I didn't want compliance to be a barrier to entry or a bureaucracy nightmare. I wanted it to be an engineering problem.
The core concept: compliance as code. Instead of expensive consultants, we mapped legal requirements directly to code functions.
- Law: "Cryptography & HR security" (Art. 21.e)
- Code: Middleware that handles forensic logging (HMAC-signed), PII encryption, and session guarding automatically.
Why use it (even if you are not subject to NIS2)? Even if you are a small startup and the law doesn't apply to you yet, these are simply sane security defaults. We made features like forensic logging, rate-limiting, and encrypted auditing "plug-and-play". Since it's now trivial to implement (e.g., just adding a middleware), there is no reason not to have "Enterprise-grade" security from Day 1. It makes your product better and "future-proofs" you for when you eventually land that big Enterprise client.
The stack (MIT licensed):
- Backend: Middleware for Django, Express, Spring Boot, and .NET.
- Infra: Terraform modules for AWS/Azure/GCP with security hardening baked in (and toggles to save costs in dev).

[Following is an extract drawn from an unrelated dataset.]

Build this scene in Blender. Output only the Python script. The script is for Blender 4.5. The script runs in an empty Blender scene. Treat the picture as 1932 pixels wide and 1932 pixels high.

- Frontend: React/Vue/Angular guards for client-side telemetry.
Business model (transparency):
- The Truth (Free): All the code to be secure is MIT Open Source. You can use it freely.
- The Proof (Paid): We sell the "Auditor Kit" — an engine that generates the legal PDF reports and audit dashboards for your CISO/Management.
In short: The security is free, the bureaucracy is paid.
I’d love your feedback on the repo structure and the Terraform modules!